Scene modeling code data
>>>>

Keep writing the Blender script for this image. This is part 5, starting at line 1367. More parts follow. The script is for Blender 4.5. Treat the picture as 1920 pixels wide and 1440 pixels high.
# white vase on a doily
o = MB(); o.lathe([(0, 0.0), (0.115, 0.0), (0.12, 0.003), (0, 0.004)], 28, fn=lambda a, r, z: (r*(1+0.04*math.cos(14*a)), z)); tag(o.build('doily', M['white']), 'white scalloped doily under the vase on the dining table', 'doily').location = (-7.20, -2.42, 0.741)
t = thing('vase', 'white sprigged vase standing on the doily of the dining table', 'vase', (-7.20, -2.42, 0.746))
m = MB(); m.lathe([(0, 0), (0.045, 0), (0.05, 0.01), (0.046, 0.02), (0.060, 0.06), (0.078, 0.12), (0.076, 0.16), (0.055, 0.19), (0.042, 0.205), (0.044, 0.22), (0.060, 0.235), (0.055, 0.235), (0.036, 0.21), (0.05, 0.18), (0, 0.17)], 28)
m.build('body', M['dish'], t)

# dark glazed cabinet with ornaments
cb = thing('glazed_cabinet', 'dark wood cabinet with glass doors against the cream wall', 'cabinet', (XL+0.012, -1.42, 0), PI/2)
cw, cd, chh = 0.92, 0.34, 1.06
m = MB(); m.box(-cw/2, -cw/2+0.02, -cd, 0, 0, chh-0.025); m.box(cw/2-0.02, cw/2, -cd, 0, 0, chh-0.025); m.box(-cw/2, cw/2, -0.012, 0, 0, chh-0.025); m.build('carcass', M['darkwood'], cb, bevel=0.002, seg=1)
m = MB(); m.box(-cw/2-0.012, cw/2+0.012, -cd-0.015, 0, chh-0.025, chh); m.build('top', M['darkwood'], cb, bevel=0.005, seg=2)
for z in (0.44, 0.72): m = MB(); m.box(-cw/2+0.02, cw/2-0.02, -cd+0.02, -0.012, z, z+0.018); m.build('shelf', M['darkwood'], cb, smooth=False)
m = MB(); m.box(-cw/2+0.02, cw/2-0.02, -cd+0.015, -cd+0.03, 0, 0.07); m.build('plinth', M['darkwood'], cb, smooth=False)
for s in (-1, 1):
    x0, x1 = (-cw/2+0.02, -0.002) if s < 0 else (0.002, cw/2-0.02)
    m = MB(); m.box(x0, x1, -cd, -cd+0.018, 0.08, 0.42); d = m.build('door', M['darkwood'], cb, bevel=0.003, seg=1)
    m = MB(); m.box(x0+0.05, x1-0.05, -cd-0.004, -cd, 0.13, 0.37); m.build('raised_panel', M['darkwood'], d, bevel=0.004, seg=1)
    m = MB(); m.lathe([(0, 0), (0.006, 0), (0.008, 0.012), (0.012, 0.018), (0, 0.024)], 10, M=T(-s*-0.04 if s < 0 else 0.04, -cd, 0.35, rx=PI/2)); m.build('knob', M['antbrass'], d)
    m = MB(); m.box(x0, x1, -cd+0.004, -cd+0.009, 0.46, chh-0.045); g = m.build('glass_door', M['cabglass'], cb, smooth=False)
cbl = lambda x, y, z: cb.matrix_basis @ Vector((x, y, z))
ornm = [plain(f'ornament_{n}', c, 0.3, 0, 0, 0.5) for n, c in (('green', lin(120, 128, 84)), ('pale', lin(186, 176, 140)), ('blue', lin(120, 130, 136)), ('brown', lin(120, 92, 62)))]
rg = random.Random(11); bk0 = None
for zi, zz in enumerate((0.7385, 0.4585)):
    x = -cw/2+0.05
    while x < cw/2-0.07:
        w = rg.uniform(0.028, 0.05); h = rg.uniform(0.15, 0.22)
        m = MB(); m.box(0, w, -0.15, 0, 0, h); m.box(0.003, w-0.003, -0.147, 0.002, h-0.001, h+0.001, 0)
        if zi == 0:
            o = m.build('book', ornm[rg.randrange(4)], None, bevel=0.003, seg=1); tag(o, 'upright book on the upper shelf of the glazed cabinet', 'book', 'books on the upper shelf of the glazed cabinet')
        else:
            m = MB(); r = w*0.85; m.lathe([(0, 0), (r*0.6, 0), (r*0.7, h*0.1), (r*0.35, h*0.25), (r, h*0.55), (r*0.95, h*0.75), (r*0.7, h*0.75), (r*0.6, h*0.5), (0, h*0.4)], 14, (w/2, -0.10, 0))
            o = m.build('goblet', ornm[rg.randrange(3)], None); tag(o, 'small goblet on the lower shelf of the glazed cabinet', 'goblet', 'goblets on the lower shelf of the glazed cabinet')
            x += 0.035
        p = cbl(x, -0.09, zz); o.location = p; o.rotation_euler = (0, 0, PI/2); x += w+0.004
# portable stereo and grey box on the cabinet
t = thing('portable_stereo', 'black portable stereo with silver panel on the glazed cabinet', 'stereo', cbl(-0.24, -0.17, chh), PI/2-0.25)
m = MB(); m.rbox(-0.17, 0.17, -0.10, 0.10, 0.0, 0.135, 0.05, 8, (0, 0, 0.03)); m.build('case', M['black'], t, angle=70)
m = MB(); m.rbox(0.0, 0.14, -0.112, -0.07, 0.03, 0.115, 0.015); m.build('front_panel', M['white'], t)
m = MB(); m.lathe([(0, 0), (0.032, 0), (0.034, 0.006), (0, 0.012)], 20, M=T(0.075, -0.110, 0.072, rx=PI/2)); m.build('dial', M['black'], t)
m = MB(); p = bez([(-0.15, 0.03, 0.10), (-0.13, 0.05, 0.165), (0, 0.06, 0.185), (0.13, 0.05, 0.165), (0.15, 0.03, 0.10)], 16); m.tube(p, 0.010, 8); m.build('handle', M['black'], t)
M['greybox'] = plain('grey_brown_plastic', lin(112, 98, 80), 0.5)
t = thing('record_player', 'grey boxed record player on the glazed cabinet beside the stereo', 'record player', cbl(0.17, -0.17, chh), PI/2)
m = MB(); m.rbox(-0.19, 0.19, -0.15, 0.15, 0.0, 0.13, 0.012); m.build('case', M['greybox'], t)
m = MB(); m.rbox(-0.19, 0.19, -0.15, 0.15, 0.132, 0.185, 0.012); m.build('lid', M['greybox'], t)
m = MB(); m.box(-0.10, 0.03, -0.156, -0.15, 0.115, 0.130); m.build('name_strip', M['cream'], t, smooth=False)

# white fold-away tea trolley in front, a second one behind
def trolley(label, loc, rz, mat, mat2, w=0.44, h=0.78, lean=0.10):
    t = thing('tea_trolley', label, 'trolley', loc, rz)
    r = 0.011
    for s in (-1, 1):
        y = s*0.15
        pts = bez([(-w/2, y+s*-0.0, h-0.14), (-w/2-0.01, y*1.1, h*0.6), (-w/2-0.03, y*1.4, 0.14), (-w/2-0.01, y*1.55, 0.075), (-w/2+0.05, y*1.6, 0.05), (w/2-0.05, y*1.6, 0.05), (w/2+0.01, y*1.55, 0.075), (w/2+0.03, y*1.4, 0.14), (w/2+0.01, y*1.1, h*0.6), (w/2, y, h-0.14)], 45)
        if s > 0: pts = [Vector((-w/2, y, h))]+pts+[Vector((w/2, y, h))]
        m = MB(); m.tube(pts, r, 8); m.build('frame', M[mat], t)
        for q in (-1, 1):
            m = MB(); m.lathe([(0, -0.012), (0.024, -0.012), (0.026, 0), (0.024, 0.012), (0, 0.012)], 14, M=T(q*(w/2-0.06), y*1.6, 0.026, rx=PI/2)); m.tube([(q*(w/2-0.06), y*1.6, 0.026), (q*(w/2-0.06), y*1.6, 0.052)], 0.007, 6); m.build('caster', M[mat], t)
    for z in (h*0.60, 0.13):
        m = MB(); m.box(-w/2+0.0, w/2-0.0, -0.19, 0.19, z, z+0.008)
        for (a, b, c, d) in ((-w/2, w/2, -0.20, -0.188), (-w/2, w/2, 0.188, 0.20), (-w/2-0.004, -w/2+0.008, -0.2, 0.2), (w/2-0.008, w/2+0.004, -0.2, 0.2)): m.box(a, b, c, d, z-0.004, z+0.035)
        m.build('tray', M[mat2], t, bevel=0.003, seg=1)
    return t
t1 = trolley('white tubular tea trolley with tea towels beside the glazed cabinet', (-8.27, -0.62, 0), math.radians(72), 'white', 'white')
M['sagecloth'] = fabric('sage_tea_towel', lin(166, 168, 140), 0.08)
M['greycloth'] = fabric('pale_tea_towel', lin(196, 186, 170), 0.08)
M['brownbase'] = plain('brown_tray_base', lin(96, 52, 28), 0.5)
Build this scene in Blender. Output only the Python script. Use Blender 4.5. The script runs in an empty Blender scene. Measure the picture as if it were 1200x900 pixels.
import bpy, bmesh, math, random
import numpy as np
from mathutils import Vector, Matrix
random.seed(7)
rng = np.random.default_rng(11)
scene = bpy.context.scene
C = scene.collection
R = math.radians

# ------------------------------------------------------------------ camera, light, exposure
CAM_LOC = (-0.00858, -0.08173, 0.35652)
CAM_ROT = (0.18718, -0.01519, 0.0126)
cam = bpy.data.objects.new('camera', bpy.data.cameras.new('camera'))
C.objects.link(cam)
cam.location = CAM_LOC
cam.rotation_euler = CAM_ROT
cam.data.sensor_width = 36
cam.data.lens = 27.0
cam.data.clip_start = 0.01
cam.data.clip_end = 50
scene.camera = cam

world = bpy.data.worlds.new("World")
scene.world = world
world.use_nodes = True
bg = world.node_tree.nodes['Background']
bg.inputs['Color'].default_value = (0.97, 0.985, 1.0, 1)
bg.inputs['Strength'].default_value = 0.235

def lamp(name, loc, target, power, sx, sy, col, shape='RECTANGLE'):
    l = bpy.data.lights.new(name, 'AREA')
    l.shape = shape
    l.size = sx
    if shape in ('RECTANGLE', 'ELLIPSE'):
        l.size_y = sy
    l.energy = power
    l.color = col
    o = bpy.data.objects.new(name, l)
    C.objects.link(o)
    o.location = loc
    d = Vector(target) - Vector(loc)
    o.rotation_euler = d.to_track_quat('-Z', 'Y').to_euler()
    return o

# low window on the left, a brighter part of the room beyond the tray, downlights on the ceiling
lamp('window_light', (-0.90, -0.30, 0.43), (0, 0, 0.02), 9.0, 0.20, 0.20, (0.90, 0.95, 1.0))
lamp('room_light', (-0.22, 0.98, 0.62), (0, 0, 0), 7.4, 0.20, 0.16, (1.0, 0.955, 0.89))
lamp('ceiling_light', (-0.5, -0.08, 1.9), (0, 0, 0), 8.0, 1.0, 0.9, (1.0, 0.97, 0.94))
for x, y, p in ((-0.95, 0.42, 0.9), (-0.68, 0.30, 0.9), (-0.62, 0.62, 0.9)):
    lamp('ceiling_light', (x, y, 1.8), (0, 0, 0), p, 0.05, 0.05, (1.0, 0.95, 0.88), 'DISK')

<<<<

THE TASK
Up to and including the line that holds "m.build('body', M['dish'], t)", reproduce the records above exactly from their first line, and give nothing else.

REPLY TO THE TASK
Keep writing the Blender script for this image. This is part 5, starting at line 1367. More parts follow. The script is for Blender 4.5. Treat the picture as 1920 pixels wide and 1440 pixels high.
# white vase on a doily
o = MB(); o.lathe([(0, 0.0), (0.115, 0.0), (0.12, 0.003), (0, 0.004)], 28, fn=lambda a, r, z: (r*(1+0.04*math.cos(14*a)), z)); tag(o.build('doily', M['white']), 'white scalloped doily under the vase on the dining table', 'doily').location = (-7.20, -2.42, 0.741)
t = thing('vase', 'white sprigged vase standing on the doily of the dining table', 'vase', (-7.20, -2.42, 0.746))
m = MB(); m.lathe([(0, 0), (0.045, 0), (0.05, 0.01), (0.046, 0.02), (0.060, 0.06), (0.078, 0.12), (0.076, 0.16), (0.055, 0.19), (0.042, 0.205), (0.044, 0.22), (0.060, 0.235), (0.055, 0.235), (0.036, 0.21), (0.05, 0.18), (0, 0.17)], 28)
m.build('body', M['dish'], t)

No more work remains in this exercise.